-- start --
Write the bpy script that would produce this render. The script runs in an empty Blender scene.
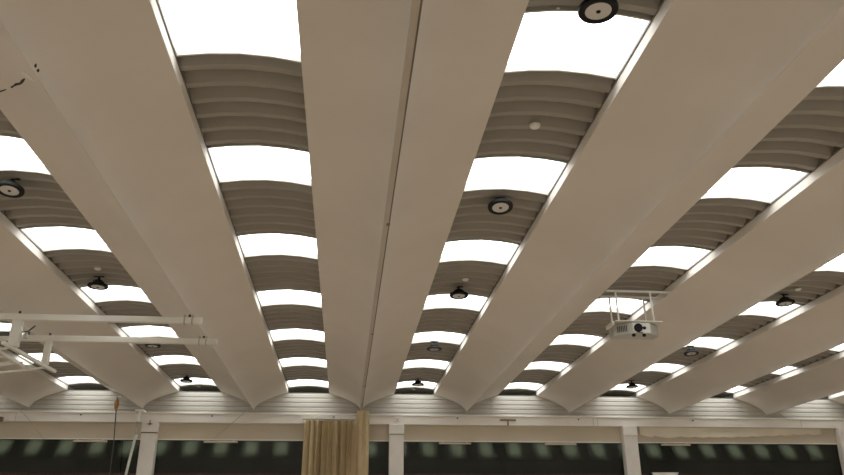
import bpy, math, random
from mathutils import Vector, Matrix
random.seed(4)
sc = bpy.context.scene
col = sc.collection
EYE = 1.6                      # camera height over the gym floor
S = 3.0                        # spacing of the V-shaped roof beams
HV, HR, A = 3.485+EYE, 4.013+EYE, 0.923   # underside ridge height, rim height, half width
LIP = 0.127
SPR = HR+LIP                   # where the vault lining springs
YW = 21.65                     # end wall
Y0 = -3.0                      # wall behind the camera
XL, XR = -13.3, 19.3
PER, SKL, SKE = 2.605, 0.90, 21.57       # roof light period, length, far edge of the last one
RISE = 0.062

# ------------------------------------------------------------------ materials
def mat(name, c, rough=.6, metal=0., noise=0., scale=3., c2=None, bump=0., bscale=40., emis=None, estr=0., spec=.5, detail=6.):
    m = bpy.data.materials.new(name); m.use_nodes = True
    nt = m.node_tree; b = nt.nodes['Principled BSDF']
    b.inputs['Base Color'].default_value = (*c, 1); b.inputs['Roughness'].default_value = rough
    b.inputs['Metallic'].default_value = metal; b.inputs['Specular IOR Level'].default_value = spec
    tc = nt.nodes.new('ShaderNodeTexCoord')
    if noise or c2:
        n = nt.nodes.new('ShaderNodeTexNoise'); n.inputs['Scale'].default_value = scale; n.inputs['Detail'].default_value = detail
        nt.links.new(tc.outputs['Object'], n.inputs['Vector'])
        r = nt.nodes.new('ShaderNodeValToRGB')
        e = c2 or tuple(x*(1-noise) for x in c)
        r.color_ramp.elements[0].position = .35; r.color_ramp.elements[1].position = .65
        r.color_ramp.elements[0].color = (*e, 1); r.color_ramp.elements[1].color = (*c, 1)
        nt.links.new(n.outputs['Fac'], r.inputs['Fac']); nt.links.new(r.outputs['Color'], b.inputs['Base Color'])
    if bump:
        n2 = nt.nodes.new('ShaderNodeTexNoise'); n2.inputs['Scale'].default_value = bscale
        nt.links.new(tc.outputs['Object'], n2.inputs['Vector'])
        bp = nt.nodes.new('ShaderNodeBump'); bp.inputs['Strength'].default_value = bump; bp.inputs['Distance'].default_value = .01
        nt.links.new(n2.outputs['Fac'], bp.inputs['Height']); nt.links.new(bp.outputs['Normal'], b.inputs['Normal'])
    if emis:
        b.inputs['Emission Color'].default_value = (*emis, 1); b.inputs['Emission Strength'].default_value = estr
    return m
M = {}
M['beam'] = mat('painted_concrete', (.68,.63,.56), .75, noise=.05, scale=.9, bump=.08)
M['lining'] = mat('brown_sheet', (.315,.293,.252), .45, noise=.08, scale=1.6, spec=.4)
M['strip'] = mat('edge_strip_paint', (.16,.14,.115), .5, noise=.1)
M['sky'] = mat('translucent_sheet', (.9,.92,.95), .4, noise=.02, emis=(.93,.975,1.0), estr=3.2)
M['curb'] = mat('cream_curb', (.50,.48,.42), .6, noise=.05)
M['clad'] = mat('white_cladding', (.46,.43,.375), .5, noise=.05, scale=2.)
M['trunk'] = mat('white_trunking', (.82,.78,.71), .4, noise=.05, scale=1.5)
M['fascia'] = mat('cream_fascia', (.62,.545,.42), .6, noise=.06, scale=1.2)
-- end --
Requirement — Repeat, with no changes, each line from the one with "(.46,.43,.375), .5, noise=.05, scale=2.)" to the end of the listing, including both ends and nothing else.

Response to the exercise —
M['clad'] = mat('white_cladding', (.46,.43,.375), .5, noise=.05, scale=2.)
M['trunk'] = mat('white_trunking', (.82,.78,.71), .4, noise=.05, scale=1.5)
M['fascia'] = mat('cream_fascia', (.62,.545,.42), .6, noise=.06, scale=1.2)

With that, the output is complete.